I think Yiannopoulos will suffer a setback or two. Maybe he'll be dumped by CPAC this year. (UPDATE: He's now been disinvited.) But his following is conservatism's new base. They won't abandon him. They'll buy his book. They'll watch his inevitable return appearances on Maher's show. They'll show up for his campus speeches, as will Black Bloc-ers trying to shut him down. Yiannopoulos will continue to infuriate liberals, which is the right's prime directive. If he needs to, he'll keep gaslighting us with regard to his past pedophilia remarks, until the right believes he was never a pedophilia advocate. ("Fake news"!) He'll survive.

(Paglia quotes via Atrios.)






****

UPDATE: Here comes the gaslighting, in a new post on Yiannopoulos's Facebook page:
I am a gay man, and a child abuse victim.

I would like to restate my utter disgust at adults who sexually abuse minors. I am horrified by pedophilia....

I do not believe sex with 13-year-olds is okay. When I mentioned the number 13, I was talking about the age I lost my own virginity.

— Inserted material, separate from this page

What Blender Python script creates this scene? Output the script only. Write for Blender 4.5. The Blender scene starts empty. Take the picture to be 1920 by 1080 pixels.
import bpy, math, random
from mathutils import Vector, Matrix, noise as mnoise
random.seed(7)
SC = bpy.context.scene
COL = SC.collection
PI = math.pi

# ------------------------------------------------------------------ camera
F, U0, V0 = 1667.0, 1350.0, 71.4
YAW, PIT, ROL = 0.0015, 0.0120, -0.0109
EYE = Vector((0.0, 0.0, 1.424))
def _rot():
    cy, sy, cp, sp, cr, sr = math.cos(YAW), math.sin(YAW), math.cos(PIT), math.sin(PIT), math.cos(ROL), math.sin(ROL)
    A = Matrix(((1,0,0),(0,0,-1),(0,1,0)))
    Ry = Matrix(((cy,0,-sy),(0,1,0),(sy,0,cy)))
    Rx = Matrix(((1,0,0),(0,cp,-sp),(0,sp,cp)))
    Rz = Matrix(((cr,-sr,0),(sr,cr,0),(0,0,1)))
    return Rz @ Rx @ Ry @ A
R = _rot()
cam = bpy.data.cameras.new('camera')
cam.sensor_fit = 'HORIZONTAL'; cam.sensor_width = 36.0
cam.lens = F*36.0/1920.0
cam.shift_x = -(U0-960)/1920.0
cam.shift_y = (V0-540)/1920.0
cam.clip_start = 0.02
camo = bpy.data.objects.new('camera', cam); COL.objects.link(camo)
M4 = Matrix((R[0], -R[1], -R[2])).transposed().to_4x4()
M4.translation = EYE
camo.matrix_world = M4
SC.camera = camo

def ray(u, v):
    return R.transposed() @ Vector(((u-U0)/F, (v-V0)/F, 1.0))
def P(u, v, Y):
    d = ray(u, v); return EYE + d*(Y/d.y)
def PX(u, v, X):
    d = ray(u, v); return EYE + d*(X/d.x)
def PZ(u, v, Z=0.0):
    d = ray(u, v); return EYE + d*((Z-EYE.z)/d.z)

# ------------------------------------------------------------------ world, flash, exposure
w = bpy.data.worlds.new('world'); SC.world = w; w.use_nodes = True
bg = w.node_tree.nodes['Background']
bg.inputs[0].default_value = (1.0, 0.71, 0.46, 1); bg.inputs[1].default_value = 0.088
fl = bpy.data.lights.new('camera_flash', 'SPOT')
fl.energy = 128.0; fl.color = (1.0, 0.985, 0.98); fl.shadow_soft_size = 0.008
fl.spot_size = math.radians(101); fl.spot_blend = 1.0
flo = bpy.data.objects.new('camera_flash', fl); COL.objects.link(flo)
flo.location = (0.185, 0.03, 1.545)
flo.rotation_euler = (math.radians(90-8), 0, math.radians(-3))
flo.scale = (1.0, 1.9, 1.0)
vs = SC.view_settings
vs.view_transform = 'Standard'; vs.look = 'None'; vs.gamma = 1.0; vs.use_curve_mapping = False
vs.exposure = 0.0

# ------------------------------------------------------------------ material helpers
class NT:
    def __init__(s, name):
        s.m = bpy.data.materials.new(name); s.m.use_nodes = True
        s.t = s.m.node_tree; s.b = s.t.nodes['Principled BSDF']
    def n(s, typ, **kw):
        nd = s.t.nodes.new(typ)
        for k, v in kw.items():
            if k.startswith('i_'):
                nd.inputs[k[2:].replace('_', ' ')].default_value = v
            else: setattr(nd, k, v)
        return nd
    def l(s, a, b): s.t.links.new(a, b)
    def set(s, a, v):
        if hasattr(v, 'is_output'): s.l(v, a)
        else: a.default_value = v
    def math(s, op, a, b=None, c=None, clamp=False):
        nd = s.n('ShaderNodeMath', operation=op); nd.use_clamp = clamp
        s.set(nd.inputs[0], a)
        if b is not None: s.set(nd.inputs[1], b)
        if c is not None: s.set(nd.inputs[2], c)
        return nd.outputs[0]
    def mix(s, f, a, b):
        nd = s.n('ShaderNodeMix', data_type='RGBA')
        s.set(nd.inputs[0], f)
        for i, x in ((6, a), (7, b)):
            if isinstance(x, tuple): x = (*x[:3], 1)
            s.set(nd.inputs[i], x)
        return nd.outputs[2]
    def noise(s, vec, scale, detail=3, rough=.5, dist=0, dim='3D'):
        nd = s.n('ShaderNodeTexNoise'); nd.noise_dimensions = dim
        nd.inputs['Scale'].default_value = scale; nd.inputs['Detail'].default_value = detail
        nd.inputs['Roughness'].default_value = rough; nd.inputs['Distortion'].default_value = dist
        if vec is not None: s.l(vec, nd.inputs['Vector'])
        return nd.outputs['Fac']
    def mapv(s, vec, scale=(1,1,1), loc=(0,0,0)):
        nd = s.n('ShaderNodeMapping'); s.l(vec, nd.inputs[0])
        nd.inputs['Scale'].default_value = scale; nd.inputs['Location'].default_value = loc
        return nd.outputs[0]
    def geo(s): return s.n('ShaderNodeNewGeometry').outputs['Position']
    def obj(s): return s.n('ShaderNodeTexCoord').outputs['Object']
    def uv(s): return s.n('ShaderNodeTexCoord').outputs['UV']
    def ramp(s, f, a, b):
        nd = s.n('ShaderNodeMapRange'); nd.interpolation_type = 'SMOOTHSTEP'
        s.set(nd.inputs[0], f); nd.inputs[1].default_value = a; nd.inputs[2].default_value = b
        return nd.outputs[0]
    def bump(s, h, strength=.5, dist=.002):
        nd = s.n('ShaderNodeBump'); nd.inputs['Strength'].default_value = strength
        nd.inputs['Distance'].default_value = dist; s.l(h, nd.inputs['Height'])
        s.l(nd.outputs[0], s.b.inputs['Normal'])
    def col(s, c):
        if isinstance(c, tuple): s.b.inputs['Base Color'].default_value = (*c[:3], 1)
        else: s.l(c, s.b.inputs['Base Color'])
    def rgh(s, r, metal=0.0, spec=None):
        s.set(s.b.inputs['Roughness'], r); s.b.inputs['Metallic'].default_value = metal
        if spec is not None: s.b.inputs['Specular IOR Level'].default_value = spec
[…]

I suppose it's possible that Yiannopoulos's career will really suffer as a result of this. If it does, I fully expect him to orchestrate some sort of moment of transformation -- treatment for substance abuse or sex addiction would be my guess -- after which he'll claim he's emerged a changed man. This will happen only if he can't continue to find an audience for his right-wing trolling. If that con no longer works for him, he'll try to reinvent himself as an apolitical, famous-for-being-famous wit and raconteur, a Monti Rock III for the 21st century. (Ask your parents, kids.) He'll probably wind up being the center square in a 2030 reboot of The Hollywood Squares.